The bicycle as a ‘Freedom machine’

Le Sportif celebrates International Women's Day - 8th March 2014

Emma Pooley

Victoria Pendleton, Lizzie Armitstead, Laura Trott, Anna Meares, Emma Pooley, Chrissie Wellington … all exceptional athletes inspiring generations of women (and men) cyclists to get on their bikes and have a go.

The recent multiplying number of women riders on our country lanes proves it: even the wettest winter in 250 years does not seem to deter their determination. But are these eminent sports figures the only reason behind this cycling resurgence? Could the bike itself be the source of this new love-affair?

Let’s cast an eye on the past and our cross-Atlantic neighbours who in the 1890’s saw the introduction in society of the ‘safety bicycle’, enabling women, through its evolved technology, to partake in a sport which until then had been solely male. With the explosion of its popularity, the bicycle created the modern woman, a ‘New Woman’ whose environment was no longer limited to the boundaries of the home, who acquired a new sense of adventure and considered herself man’s equal.

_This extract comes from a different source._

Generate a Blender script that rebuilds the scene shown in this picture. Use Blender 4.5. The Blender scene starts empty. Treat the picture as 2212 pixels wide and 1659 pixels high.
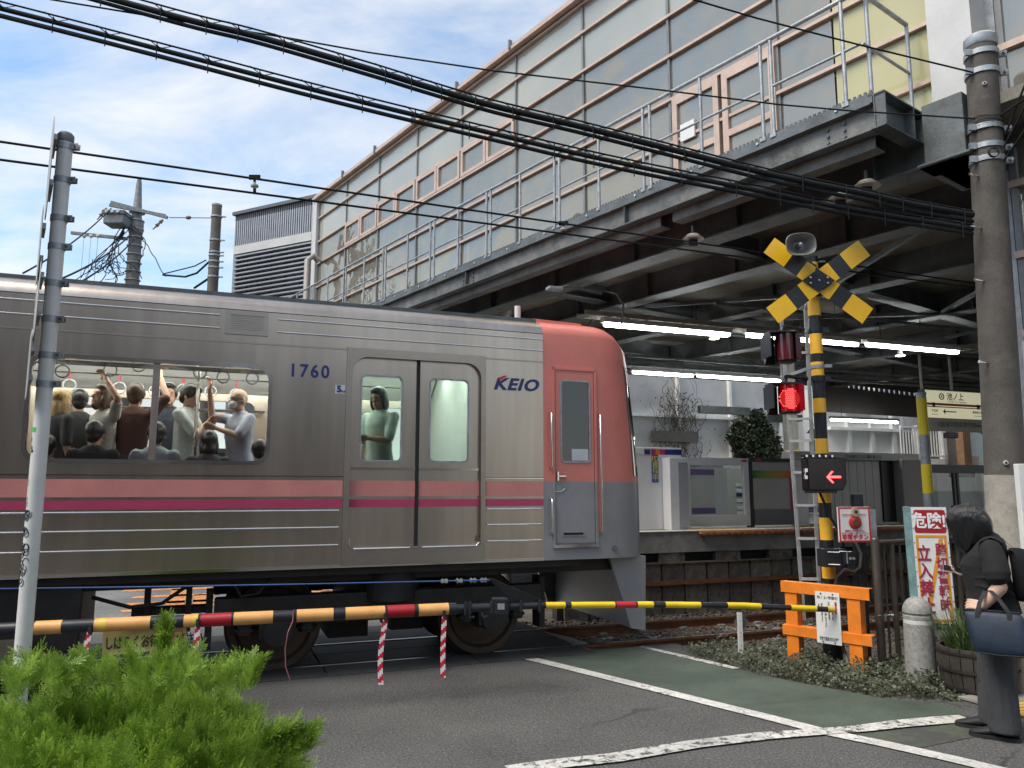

This was revolutionary: bicycling had ‘done more to emancipate women than anything else in the world’. And the bicycle is still today at the centre of our freedom: it takes us to and from work, helps us challenge our limits and feeds our spirit for adventure, enhances our focus and titillates our competitiveness. 2014 is here to prove it with the first edition of La Course, a women’s race on the Champs Elysees, the morning before the afternoon’s men’s final stage of the Tour de France.

Le Sportif follows suit and celebrates women and the bike with the launch of our Ladies who ride (&lunch) series on International Women’s Day on 8th March.